Harris will draw on his seven years at the Mercury News and 30 years in journalism to discuss the state of the media in a public lecture series to begin in April.

Appointed to the first fellowship sponsored by the journalism school and the Maynard Institute for Journalism Education, he is also expected to lecture in several journalism classes and participate on panels throughout the semester.

Harris will remain an active member of the Pulitzer Prize Board of Directors and the National Advisory Board of the Poynter Institute.

Dean of the School of Journalism Orville Schell said Harris's career in the real world of news reporting, along with his teaching experience at Northwestern University, make him a valuable addition to the faculty.

"He's a person who knows editing and publishing. He's been on the editorial side of newspapering as well as the business side," Schell said.

Schell described Harris as "a man of ethical fortitude," having "high journalistic ethics."

Last March, Harris resigned from the Mercury News protesting budget cuts, which he said would compromise the paper's news coverage.

"One of my concerns is that ownership structures in newspapers and other media corporations have shifted from public service to shareholder profitability," Harris said.

As an example, Harris pointed to the increase in shows such as "The McLaughlin Group," which he said, are "far less about informing people than entertaining people."

In fact, this trend toward profit-driven news based on ratings is a major issue he will raise during his lectures.

"My goal is to help people at Berkeley, both students and faculty, understand what is happening to an institution which is essential to the vitality of the society we live in," Harris said.

On news coverage of the war, Harris said that reporting both sides is essential to the American public.
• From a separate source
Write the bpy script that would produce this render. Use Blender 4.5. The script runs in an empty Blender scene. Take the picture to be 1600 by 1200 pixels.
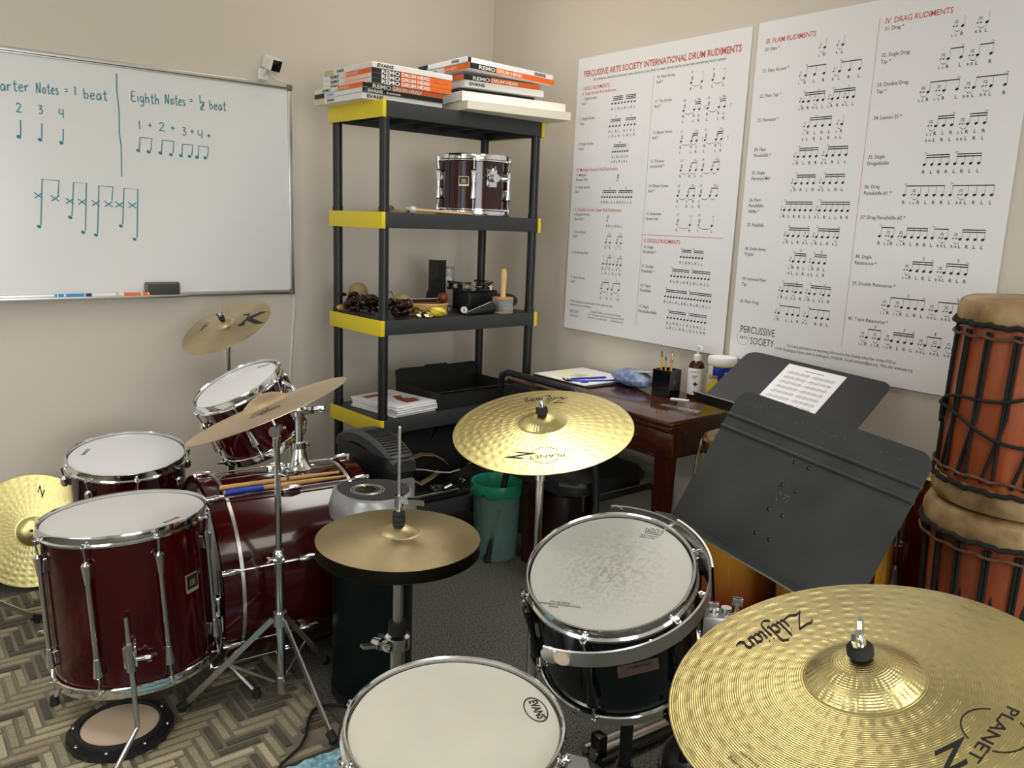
import bpy, bmesh, math, random
from mathutils import Matrix, Vector, Euler, noise
random.seed(7)
PI = math.pi
V = Vector
C = bpy.context.scene.collection
SC = bpy.context.scene
def rad(a): return math.radians(a)

# ------------------------------------------------------------------ camera
cam_data = bpy.data.cameras.new('camera'); cam = bpy.data.objects.new('camera', cam_data); C.objects.link(cam)
CAM_AT = V((-2.489, -3.388, 1.380)); YAW, PITCH, ROLL = rad(51.62), rad(-11.06), rad(2.13)
fw = V((math.cos(YAW)*math.cos(PITCH), math.sin(YAW)*math.cos(PITCH), math.sin(PITCH)))
rt = V((math.sin(YAW), -math.cos(YAW), 0)); upv = rt.cross(fw)
rt2 = rt*math.cos(ROLL)+upv*math.sin(ROLL); up2 = -rt*math.sin(ROLL)+upv*math.cos(ROLL)
cam.matrix_world = Matrix(((rt2.x, up2.x, -fw.x, CAM_AT.x), (rt2.y, up2.y, -fw.y, CAM_AT.y), (rt2.z, up2.z, -fw.z, CAM_AT.z), (0, 0, 0, 1)))
cam_data.sensor_width = 36.0; cam_data.lens = 29.03; cam_data.clip_start = 0.02; cam_data.clip_end = 50
SC.camera = cam

# ------------------------------------------------------------------ world, exposure
CEIL = 2.80
LIGHT_STRENGTH = 2.0
LIGHT_WATTS = [6.5, 6, 6, 8, 30, 30]
FILL_WINDOW_WATTS = [75, 75]
LIGHT_COLOR = (1.0, .995, .985)
LIGHT_SPREAD = [95, 110, 160, 160, 180, 180]
LIGHTS_AT = [(-0.62, -1.10), (-2.90, -1.30), (-0.90, -3.90), (-2.90, -3.90), (-5.0, -2.4), (-2.90, -5.90)]  # last two panels are added out of view to brighten the walls
w = bpy.data.worlds.new('room_world'); SC.world = w; w.use_nodes = True
w.node_tree.nodes['Background'].inputs[0].default_value = (0.8, 0.85, 1, 1)
w.node_tree.nodes['Background'].inputs[1].default_value = 0.05
SC.view_settings.view_transform = 'Standard'
SC.view_settings.look = 'None'
SC.view_settings.gamma = 1.0
SC.view_settings.use_curve_mapping = False
SC.view_settings.exposure = 0.0

# ------------------------------------------------------------------ materials
def srgb(r, g, b):
    f = lambda c: (c/255/12.92) if c/255 <= .04045 else ((c/255+.055)/1.055)**2.4
    return (f(r), f(g), f(b), 1)
def mat(name, col, rough=.5, metal=0., coat=0., noise=0., nscale=20., bump=0., bscale=200., trans=0., ior=1.45, emit=0., spec=None, aniso=0., alpha=1.0, ncol=None):
    m = bpy.data.materials.new(name); m.use_nodes = True
    nt = m.node_tree; b = nt.nodes['Principled BSDF']; L = nt.links
    b.inputs['Base Color'].default_value = col; b.inputs['Roughness'].default_value = rough
    b.inputs['Metallic'].default_value = metal; b.inputs['Coat Weight'].default_value = coat; b.inputs['Coat Roughness'].default_value = .05
    b.inputs['Transmission Weight'].default_value = trans; b.inputs['IOR'].default_value = ior
    if spec is not None: b.inputs['Specular IOR Level'].default_value = spec
    if alpha < 1: b.inputs['Alpha'].default_value = alpha
    if emit: b.inputs['Emission Color'].default_value = col; b.inputs['Emission Strength'].default_value = emit
    tc = nt.nodes.new('ShaderNodeTexCoord')
    if noise:
        n = nt.nodes.new('ShaderNodeTexNoise'); n.inputs['Scale'].default_value = nscale; n.inputs['Detail'].default_value = 6
        L.new(tc.outputs['Object'], n.inputs['Vector'])
        mx = nt.nodes.new('ShaderNodeMix'); mx.data_type = 'RGBA'
        c2 = ncol or (min(1, col[0]*(1-noise)), min(1, col[1]*(1-noise)), min(1, col[2]*(1-noise)), 1)
        mx.inputs[6].default_value = col; mx.inputs[7].default_value = c2
        r = nt.nodes.new('ShaderNodeValToRGB'); r.color_ramp.elements[0].position = .35; r.color_ramp.elements[1].position = .7
        L.new(n.outputs['Fac'], r.inputs[0]); L.new(r.outputs[0], mx.inputs[0]); L.new(mx.outputs[2], b.inputs['Base Color'])
    if bump:
        n = nt.nodes.new('ShaderNodeTexNoise'); n.inputs['Scale'].default_value = bscale; n.inputs['Detail'].default_value = 4
        L.new(tc.outputs['Object'], n.inputs['Vector'])
        bp = nt.nodes.new('ShaderNodeBump'); bp.inputs['Strength'].default_value = bump; bp.inputs['Distance'].default_value = .002
        L.new(n.outputs['Fac'], bp.inputs['Height']); L.new(bp.outputs[0], b.inputs['Normal'])
    if aniso:
        b.inputs['Anisotropic'].default_value = aniso
        t = nt.nodes.new('ShaderNodeTangent'); t.direction_type = 'RADIAL'; t.axis = 'Z'; L.new(t.outputs[0], b.inputs['Tangent'])
    return m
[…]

Because foreign reporting is costly, the lack of overseas correspondents has limited the nation's perspective., he said.

"American journalism has generally done an increasingly poor job over the last decade or so of covering international affairs," Harris said. "That has been to the detriment of the American people's understanding of the great currents in global life, and has, to a certain extent, given them a one-dimensional focus."

He also said that constraints on civil liberties have not been sufficiently covered, and should be given more attention.

"The rights of Arab Americans should not be in any way curtailed," Harris said. "I worry that the spirit of the law may be falling short."

Although Harris said he hopes his greatest achievement is yet to come, his contributions so far have significantly impacted the journalism world.

Under his direction at the Mercury News, the newspaper was ranked "one of the ten best newspapers in the country," said Kathleen Maclay, a spokesperson for the university.

Harris also launched weekly Spanish and Vietnamese language newspapers for the Mercury News' non-English speaking community. Both, he said, remain successful.

"Over the years, one of the things that has been a focus for me is ensuring that journalism serves the needs of various populations-ethnic populations, for example, that have not been served by mainstream media historically," Harris said.

Diversifying newsrooms has been another one of Harris' goals. While teaching at Northwestern in 1978, Harris established the American Society of Newspaper Editors' annual census of minority employment at newspapers.

While publisher of the Mercury News, Harris "built one of the industry's most diverse staffs and management teams," Maclay said. Minorities, in fact, constitute 30 percent of the newspaper's staff.

Harris is also expected to write a column on media issues twice a month for the Web sites of the journalism school and the institute.

Though he is not sure what he will be doing five years from now, Harris said he is "very excited about (his) immediate prospects."